# Job:
Up to and including the line with "sc = bpy.context.scene", reproduce the listing below exactly, beginning at its first line.

# Data block:
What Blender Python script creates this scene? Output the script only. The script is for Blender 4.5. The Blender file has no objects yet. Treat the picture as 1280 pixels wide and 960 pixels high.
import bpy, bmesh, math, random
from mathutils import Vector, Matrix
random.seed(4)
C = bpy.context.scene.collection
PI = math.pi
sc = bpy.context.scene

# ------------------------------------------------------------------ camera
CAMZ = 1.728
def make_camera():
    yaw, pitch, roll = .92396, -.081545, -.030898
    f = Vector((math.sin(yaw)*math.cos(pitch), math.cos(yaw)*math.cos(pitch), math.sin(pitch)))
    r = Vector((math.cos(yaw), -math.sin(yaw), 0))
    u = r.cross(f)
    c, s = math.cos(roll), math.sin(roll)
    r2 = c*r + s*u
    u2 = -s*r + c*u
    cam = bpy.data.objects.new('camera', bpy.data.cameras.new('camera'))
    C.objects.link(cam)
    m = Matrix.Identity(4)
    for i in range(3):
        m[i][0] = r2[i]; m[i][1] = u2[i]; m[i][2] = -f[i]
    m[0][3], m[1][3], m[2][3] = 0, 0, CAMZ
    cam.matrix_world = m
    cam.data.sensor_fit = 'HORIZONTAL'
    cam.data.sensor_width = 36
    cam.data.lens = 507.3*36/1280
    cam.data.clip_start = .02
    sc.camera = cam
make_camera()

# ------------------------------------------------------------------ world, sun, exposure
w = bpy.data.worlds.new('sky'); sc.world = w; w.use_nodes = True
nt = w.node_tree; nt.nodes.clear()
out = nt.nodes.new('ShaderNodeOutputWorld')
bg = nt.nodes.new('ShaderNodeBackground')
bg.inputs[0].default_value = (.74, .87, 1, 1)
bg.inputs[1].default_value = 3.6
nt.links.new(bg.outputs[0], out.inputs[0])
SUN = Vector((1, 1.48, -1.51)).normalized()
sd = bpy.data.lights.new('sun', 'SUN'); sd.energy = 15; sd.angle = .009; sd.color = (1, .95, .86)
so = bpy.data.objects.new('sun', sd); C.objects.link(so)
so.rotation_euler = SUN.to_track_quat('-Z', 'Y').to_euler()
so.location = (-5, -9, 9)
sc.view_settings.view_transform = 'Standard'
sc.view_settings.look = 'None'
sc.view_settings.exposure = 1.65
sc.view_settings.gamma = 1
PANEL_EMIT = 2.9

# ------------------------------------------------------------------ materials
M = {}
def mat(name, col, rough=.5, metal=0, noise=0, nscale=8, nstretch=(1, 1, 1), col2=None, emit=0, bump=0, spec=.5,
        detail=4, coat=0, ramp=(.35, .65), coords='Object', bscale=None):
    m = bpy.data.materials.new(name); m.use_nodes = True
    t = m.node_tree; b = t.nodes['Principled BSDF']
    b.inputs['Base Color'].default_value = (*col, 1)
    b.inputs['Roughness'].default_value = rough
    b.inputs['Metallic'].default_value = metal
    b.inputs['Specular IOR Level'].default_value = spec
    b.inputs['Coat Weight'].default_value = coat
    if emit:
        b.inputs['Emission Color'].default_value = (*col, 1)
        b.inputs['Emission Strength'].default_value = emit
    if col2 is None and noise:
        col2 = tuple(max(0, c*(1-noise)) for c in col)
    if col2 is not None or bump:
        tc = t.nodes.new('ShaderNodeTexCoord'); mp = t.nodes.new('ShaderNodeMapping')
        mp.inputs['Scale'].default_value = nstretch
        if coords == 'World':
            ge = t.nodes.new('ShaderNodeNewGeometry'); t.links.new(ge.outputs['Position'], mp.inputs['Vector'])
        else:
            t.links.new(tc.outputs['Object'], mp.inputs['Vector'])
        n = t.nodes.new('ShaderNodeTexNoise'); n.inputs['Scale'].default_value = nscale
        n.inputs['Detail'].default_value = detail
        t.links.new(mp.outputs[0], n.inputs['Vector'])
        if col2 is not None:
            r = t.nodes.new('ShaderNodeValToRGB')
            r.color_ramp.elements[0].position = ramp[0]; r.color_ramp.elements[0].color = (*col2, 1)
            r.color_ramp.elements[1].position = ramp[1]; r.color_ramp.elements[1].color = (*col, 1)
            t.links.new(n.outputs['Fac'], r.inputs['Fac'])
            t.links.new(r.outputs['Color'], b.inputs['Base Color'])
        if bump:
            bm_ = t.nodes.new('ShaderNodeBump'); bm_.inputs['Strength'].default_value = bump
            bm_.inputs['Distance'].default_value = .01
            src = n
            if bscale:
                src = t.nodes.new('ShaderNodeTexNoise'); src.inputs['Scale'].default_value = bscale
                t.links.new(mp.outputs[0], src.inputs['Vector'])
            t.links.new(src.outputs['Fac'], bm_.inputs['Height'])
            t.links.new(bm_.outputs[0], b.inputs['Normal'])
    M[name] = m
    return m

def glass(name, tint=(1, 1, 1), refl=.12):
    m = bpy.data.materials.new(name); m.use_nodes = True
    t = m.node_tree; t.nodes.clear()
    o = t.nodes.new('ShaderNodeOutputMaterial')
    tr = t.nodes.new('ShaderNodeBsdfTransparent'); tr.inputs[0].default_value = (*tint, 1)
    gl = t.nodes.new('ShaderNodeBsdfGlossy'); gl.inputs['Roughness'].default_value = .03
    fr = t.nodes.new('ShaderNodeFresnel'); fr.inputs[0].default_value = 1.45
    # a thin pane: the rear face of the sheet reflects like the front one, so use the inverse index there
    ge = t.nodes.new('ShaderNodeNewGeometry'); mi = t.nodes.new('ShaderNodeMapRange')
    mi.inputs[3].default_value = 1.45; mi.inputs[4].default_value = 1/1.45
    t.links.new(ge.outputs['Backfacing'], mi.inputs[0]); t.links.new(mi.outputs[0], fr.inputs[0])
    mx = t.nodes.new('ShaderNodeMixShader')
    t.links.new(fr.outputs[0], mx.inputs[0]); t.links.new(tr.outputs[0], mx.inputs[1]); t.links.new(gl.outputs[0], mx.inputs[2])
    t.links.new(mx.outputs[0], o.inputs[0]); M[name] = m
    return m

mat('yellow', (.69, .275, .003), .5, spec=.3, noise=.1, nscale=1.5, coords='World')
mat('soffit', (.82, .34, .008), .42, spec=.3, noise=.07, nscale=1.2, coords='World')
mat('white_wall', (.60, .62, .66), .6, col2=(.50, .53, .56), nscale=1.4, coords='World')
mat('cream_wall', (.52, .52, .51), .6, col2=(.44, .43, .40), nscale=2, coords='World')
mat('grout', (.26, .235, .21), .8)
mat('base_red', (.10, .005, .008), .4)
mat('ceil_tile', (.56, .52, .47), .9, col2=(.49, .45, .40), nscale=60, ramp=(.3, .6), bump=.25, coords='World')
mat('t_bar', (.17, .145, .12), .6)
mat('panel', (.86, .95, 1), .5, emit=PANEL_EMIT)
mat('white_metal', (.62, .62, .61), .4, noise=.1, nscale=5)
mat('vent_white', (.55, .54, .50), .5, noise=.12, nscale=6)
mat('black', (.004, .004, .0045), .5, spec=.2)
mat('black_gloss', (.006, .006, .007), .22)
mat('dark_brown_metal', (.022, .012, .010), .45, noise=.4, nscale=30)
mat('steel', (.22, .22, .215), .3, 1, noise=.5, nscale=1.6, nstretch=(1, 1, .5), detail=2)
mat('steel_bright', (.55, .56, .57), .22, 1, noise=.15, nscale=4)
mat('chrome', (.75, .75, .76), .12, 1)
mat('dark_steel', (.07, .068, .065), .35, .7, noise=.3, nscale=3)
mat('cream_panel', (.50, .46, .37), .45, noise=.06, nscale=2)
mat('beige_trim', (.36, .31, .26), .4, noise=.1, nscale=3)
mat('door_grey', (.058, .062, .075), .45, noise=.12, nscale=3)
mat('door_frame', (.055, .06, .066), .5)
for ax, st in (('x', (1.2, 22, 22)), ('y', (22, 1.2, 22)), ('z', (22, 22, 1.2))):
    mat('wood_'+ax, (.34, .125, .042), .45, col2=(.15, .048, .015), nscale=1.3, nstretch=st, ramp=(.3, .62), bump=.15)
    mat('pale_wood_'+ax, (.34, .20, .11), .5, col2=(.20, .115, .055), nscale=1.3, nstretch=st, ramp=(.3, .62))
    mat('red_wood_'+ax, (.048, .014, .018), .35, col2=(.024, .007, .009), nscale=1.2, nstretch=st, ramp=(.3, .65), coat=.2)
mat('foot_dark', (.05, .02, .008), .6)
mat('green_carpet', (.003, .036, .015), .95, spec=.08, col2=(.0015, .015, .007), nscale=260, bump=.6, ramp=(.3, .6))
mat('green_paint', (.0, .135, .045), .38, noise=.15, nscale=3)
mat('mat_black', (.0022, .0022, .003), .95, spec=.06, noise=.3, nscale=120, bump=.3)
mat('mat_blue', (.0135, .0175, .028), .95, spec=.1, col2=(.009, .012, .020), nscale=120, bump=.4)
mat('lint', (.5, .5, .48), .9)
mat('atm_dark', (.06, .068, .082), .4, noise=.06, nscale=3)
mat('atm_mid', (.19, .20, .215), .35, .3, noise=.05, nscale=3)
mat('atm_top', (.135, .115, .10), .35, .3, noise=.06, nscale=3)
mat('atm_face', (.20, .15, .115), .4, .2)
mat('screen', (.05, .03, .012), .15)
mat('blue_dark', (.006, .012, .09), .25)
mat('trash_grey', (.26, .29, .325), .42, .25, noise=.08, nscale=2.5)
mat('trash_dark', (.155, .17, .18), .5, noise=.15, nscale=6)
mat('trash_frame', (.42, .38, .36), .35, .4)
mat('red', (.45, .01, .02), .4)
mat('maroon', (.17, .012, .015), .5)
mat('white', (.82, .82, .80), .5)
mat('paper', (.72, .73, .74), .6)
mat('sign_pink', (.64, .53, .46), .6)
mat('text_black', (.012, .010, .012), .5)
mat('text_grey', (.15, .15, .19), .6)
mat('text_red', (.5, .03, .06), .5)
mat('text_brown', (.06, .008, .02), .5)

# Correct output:
What Blender Python script creates this scene? Output the script only. The script is for Blender 4.5. The Blender file has no objects yet. Treat the picture as 1280 pixels wide and 960 pixels high.
import bpy, bmesh, math, random
from mathutils import Vector, Matrix
random.seed(4)
C = bpy.context.scene.collection
PI = math.pi
sc = bpy.context.scene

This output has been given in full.